37. İstifa ederek işten ayrılan işçi kural olarak kıdem tazminatı alamaz ise de, aksinin taraflarca kararlaştırılabileceği, Yönetmelik maddesinin amacının da istifa sebebiyle kıdem tazminatı ödemesine hak kazanamamış işçiye, kıdem tazminatı yerine istifa ödentisi adı altında ödeme yapılabilmesinin olduğu anlaşılmaktadır. Ne var ki, davacının hizmet süresi beş yılı aşmakla birlikte iş sözleşmesinin istifa ile sona ermediği, davacının iş sözleşmesini haklı sebeple feshederek kıdem tazminatına hak kazandığı, bu nedenle ayrıca istifa ödentisini de talep etmesinin mümkün olmadığı anlaşılmıştır.

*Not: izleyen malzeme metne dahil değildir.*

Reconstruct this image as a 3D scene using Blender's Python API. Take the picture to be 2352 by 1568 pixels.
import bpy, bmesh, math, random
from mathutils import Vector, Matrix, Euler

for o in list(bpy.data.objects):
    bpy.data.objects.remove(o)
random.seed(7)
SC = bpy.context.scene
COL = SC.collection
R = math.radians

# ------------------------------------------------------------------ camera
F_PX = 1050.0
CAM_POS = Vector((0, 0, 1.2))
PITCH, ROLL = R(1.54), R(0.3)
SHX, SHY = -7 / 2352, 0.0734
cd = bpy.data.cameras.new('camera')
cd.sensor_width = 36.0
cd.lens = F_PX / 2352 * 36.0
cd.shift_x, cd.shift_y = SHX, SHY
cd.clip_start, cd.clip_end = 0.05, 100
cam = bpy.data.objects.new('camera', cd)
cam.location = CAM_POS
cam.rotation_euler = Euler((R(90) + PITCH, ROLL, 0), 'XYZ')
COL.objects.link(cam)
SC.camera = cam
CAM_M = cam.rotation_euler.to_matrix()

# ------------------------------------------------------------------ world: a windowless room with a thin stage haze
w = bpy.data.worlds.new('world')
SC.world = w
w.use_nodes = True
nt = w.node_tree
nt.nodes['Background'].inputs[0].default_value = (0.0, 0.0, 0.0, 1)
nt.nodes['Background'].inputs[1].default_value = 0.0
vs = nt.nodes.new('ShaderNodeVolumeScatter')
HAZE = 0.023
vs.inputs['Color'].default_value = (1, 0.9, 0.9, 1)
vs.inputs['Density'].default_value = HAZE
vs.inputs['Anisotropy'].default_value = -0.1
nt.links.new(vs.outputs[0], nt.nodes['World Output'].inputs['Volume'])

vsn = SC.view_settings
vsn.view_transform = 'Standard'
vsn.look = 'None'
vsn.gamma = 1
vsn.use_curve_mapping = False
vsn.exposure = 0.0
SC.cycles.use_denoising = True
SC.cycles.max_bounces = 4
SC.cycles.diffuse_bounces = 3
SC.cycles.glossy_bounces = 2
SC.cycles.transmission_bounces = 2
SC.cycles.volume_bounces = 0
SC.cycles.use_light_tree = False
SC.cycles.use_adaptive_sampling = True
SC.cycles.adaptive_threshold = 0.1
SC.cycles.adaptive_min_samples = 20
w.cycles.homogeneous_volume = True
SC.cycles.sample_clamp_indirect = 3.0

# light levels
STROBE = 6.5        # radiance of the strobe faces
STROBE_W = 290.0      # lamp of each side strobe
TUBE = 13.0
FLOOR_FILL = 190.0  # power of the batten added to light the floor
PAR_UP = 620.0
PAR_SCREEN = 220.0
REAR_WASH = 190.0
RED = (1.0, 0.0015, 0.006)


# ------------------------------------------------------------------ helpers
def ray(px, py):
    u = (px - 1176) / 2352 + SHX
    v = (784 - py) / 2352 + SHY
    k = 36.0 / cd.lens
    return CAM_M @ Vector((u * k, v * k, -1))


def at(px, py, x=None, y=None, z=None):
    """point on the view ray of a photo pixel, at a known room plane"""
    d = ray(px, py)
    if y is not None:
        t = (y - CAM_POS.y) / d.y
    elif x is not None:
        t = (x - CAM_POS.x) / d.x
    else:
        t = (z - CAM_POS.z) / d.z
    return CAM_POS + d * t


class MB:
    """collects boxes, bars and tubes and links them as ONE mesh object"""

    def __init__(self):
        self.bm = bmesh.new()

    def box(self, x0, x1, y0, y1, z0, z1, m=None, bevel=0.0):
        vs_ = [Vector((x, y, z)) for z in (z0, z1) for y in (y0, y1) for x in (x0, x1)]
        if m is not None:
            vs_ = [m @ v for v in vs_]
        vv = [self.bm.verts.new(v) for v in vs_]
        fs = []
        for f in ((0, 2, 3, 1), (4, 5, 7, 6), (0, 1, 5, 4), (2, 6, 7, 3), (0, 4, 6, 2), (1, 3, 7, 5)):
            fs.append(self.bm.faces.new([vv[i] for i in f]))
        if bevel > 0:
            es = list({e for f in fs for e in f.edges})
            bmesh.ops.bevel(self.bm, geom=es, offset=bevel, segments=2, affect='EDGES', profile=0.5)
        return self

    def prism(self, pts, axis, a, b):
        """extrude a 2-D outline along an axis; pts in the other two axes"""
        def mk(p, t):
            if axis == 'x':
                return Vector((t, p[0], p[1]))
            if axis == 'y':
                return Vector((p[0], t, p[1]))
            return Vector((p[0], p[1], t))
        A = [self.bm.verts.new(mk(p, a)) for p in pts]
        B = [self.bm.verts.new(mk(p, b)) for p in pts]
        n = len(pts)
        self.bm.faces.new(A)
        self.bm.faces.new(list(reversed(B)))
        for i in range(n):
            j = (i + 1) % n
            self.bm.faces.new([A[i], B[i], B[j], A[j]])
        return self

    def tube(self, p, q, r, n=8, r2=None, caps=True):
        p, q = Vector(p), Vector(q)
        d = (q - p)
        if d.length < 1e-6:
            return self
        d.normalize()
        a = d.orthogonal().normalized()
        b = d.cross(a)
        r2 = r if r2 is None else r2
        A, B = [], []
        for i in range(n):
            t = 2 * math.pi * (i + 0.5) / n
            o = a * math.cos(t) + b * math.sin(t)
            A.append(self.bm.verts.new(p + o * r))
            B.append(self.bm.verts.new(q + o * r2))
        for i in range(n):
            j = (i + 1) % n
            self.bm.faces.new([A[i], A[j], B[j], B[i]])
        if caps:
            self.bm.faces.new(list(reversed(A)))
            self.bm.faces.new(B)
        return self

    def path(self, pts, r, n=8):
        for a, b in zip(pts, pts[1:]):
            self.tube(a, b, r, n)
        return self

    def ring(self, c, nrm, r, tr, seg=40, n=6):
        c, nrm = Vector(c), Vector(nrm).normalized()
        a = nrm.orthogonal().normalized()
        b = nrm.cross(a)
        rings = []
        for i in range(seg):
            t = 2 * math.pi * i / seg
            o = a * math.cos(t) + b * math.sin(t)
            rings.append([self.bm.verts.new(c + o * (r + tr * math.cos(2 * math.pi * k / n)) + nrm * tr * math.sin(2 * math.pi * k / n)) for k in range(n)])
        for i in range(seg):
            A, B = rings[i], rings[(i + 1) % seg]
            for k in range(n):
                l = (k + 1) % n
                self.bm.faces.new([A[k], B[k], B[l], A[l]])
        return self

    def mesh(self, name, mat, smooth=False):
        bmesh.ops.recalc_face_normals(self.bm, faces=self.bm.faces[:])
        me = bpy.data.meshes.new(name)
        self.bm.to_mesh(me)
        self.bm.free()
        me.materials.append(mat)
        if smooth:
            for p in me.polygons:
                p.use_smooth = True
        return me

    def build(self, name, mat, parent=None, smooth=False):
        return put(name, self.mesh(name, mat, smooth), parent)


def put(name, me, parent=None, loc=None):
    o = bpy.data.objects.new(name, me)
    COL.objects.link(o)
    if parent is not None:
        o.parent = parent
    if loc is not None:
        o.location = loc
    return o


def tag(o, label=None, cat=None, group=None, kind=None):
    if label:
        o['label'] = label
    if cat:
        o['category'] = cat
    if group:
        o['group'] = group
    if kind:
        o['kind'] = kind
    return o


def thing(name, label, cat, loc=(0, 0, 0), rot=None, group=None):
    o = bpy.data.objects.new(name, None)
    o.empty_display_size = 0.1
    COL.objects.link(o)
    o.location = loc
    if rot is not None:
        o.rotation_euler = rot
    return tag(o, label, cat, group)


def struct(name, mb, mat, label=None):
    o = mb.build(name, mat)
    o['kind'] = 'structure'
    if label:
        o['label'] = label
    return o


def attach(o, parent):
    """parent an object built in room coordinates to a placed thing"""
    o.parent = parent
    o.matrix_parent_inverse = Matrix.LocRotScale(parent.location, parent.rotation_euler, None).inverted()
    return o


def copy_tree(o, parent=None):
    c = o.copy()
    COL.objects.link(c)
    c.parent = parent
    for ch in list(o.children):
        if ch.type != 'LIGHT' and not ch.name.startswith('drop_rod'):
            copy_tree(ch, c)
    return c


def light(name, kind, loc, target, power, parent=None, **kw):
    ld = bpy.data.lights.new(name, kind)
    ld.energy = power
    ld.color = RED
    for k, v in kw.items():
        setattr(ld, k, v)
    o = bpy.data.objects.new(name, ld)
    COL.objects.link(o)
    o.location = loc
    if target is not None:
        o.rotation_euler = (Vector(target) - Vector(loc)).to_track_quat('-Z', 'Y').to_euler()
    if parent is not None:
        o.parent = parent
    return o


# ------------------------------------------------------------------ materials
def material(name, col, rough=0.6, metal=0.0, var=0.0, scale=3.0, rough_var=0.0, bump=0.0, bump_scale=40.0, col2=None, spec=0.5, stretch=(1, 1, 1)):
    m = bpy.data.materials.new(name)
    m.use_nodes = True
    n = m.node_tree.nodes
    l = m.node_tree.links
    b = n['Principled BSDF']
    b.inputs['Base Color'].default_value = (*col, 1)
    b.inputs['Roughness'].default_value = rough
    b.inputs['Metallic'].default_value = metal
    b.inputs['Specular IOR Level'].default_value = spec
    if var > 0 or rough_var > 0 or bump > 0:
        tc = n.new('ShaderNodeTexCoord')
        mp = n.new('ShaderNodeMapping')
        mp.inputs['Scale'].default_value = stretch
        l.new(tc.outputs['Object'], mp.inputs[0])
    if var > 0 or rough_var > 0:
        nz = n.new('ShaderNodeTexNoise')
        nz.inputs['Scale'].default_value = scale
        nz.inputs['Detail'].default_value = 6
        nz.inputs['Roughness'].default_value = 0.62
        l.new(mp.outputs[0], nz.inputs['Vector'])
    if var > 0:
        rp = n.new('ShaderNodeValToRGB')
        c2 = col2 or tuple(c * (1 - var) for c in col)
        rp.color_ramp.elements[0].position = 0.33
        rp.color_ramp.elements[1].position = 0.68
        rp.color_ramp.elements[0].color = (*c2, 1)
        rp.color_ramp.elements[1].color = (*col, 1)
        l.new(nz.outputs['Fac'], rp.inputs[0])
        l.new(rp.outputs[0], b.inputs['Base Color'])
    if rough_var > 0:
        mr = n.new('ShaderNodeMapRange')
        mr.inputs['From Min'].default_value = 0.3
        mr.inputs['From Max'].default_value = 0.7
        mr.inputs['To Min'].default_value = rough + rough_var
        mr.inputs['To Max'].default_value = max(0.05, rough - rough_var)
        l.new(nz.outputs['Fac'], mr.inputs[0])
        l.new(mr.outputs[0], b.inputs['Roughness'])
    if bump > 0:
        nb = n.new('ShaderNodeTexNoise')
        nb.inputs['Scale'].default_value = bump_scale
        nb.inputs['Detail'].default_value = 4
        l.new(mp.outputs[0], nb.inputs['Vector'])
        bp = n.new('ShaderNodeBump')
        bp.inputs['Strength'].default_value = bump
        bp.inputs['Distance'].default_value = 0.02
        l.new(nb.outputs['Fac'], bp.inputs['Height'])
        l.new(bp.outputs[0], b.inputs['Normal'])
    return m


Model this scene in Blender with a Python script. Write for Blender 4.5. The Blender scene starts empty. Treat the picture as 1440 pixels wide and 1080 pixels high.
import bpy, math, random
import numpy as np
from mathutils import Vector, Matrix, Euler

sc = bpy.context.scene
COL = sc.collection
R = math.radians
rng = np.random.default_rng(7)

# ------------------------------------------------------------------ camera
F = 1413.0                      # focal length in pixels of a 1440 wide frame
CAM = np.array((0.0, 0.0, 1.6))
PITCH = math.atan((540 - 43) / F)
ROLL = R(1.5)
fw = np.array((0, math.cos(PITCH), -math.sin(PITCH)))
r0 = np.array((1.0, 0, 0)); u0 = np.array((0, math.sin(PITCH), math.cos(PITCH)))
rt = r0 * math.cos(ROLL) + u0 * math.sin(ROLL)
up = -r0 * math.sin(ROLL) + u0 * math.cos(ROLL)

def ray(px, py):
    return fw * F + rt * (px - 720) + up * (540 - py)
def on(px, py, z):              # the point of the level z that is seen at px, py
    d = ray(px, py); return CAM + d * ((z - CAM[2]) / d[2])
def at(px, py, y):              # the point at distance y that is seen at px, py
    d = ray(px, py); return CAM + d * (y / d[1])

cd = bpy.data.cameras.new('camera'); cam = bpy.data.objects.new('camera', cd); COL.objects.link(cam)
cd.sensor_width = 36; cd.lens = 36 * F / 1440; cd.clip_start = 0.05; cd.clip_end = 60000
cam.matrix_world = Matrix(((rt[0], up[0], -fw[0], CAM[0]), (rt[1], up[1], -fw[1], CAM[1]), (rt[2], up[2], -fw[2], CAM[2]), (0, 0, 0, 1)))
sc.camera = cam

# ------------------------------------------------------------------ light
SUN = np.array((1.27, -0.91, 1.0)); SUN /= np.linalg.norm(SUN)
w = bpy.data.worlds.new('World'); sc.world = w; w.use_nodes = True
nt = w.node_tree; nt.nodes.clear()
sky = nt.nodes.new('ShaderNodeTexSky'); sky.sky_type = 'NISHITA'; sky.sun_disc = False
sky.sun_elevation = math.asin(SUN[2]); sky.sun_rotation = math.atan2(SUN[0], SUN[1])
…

38. O hâlde, Hukuk Genel Kurulunca da benimsenen Özel Daire bozma kararına uymak gerekirken direnme kararı verilmesi usul ve yasaya aykırıdır.
39. Bu nedenle direnme kararı bozulmalıdır.
C. Öte yandan mahkemece, Özel Daire bozma kararının (3), (5), (6), (7) ve (8) numaralı bentlerinde belirtilen bozma nedenlerine uyularak yapılan yargılama sonucu yeni bir karar verilmiştir. Bu nedenle sözü edilen bozma nedenlerine uyularak verilen hükme yönelik taraf vekillerinin temyiz itirazlarının incelenmesi için dosya Özel Daireye gönderilmelidir.

IV. SONUÇ:
Açıklanan nedenlerle;
1- Davalı vekilinin temyiz itirazlarının kabulü ile direnme kararının Özel Daire bozma kararında gösterilen nedenlerden dolayı 6100 sayılı Hukuk Muhakemeleri Kanunu’nun geçici 3. maddesine göre uygulanmakta olan 1086 sayılı Hukuk Usulü Muhakemeleri Kanunu’nun 429. maddesi gereğince BOZULMASINA (III- A- B),
2- Taraf vekillerinin mahkemece bozma ilamına uyularak verilen karara yönelik temyiz itirazlarının incelenmesi için dosyanın YARGITAY 9. HUKUK DAİRESİNE GÖNDERİLMESİNE (III – C),
Karar düzeltme yolu kapalı olmak üzere, 03.06.2021 tarihinde oybirliği ile kesin olarak karar verildi.